** Aim **
Write out each line beneath this one exactly as it reads.

** Data provided **
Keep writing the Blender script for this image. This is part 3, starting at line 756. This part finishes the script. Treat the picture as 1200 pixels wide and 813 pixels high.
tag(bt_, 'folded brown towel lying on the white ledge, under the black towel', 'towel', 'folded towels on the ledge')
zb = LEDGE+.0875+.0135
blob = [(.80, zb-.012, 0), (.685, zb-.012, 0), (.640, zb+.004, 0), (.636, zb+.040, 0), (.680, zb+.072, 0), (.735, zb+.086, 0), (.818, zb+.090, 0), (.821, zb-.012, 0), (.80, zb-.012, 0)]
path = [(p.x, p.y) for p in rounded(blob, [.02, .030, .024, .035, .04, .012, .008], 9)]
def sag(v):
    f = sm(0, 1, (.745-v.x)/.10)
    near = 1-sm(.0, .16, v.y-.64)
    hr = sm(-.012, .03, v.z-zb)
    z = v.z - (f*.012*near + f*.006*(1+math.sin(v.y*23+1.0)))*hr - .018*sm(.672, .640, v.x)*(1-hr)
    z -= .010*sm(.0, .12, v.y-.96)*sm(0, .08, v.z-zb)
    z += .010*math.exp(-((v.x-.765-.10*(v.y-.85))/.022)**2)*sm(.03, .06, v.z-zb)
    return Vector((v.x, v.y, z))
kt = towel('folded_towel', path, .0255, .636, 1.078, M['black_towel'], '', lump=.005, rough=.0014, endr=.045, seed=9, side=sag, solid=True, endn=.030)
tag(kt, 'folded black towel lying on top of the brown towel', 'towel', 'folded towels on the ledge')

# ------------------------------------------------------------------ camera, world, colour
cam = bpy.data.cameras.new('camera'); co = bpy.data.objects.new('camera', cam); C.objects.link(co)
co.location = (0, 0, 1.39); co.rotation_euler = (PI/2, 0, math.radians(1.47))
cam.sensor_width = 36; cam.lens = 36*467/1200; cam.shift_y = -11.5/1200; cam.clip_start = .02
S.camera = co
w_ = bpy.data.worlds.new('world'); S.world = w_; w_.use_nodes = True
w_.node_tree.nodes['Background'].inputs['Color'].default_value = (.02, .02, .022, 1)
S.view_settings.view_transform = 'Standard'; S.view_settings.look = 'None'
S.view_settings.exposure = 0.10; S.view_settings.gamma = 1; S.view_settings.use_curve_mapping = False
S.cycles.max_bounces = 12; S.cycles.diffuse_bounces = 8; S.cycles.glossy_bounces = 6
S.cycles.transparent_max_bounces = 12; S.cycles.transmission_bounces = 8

** Exercise output **
Keep writing the Blender script for this image. This is part 3, starting at line 756. This part finishes the script. Treat the picture as 1200 pixels wide and 813 pixels high.
tag(bt_, 'folded brown towel lying on the white ledge, under the black towel', 'towel', 'folded towels on the ledge')
zb = LEDGE+.0875+.0135
blob = [(.80, zb-.012, 0), (.685, zb-.012, 0), (.640, zb+.004, 0), (.636, zb+.040, 0), (.680, zb+.072, 0), (.735, zb+.086, 0), (.818, zb+.090, 0), (.821, zb-.012, 0), (.80, zb-.012, 0)]
path = [(p.x, p.y) for p in rounded(blob, [.02, .030, .024, .035, .04, .012, .008], 9)]
def sag(v):
    f = sm(0, 1, (.745-v.x)/.10)
    near = 1-sm(.0, .16, v.y-.64)
    hr = sm(-.012, .03, v.z-zb)
    z = v.z - (f*.012*near + f*.006*(1+math.sin(v.y*23+1.0)))*hr - .018*sm(.672, .640, v.x)*(1-hr)
    z -= .010*sm(.0, .12, v.y-.96)*sm(0, .08, v.z-zb)
    z += .010*math.exp(-((v.x-.765-.10*(v.y-.85))/.022)**2)*sm(.03, .06, v.z-zb)
    return Vector((v.x, v.y, z))
kt = towel('folded_towel', path, .0255, .636, 1.078, M['black_towel'], '', lump=.005, rough=.0014, endr=.045, seed=9, side=sag, solid=True, endn=.030)
tag(kt, 'folded black towel lying on top of the brown towel', 'towel', 'folded towels on the ledge')

# ------------------------------------------------------------------ camera, world, colour
cam = bpy.data.cameras.new('camera'); co = bpy.data.objects.new('camera', cam); C.objects.link(co)
co.location = (0, 0, 1.39); co.rotation_euler = (PI/2, 0, math.radians(1.47))
cam.sensor_width = 36; cam.lens = 36*467/1200; cam.shift_y = -11.5/1200; cam.clip_start = .02
S.camera = co
w_ = bpy.data.worlds.new('world'); S.world = w_; w_.use_nodes = True
w_.node_tree.nodes['Background'].inputs['Color'].default_value = (.02, .02, .022, 1)
S.view_settings.view_transform = 'Standard'; S.view_settings.look = 'None'
S.view_settings.exposure = 0.10; S.view_settings.gamma = 1; S.view_settings.use_curve_mapping = False
S.cycles.max_bounces = 12; S.cycles.diffuse_bounces = 8; S.cycles.glossy_bounces = 6
S.cycles.transparent_max_bounces = 12; S.cycles.transmission_bounces = 8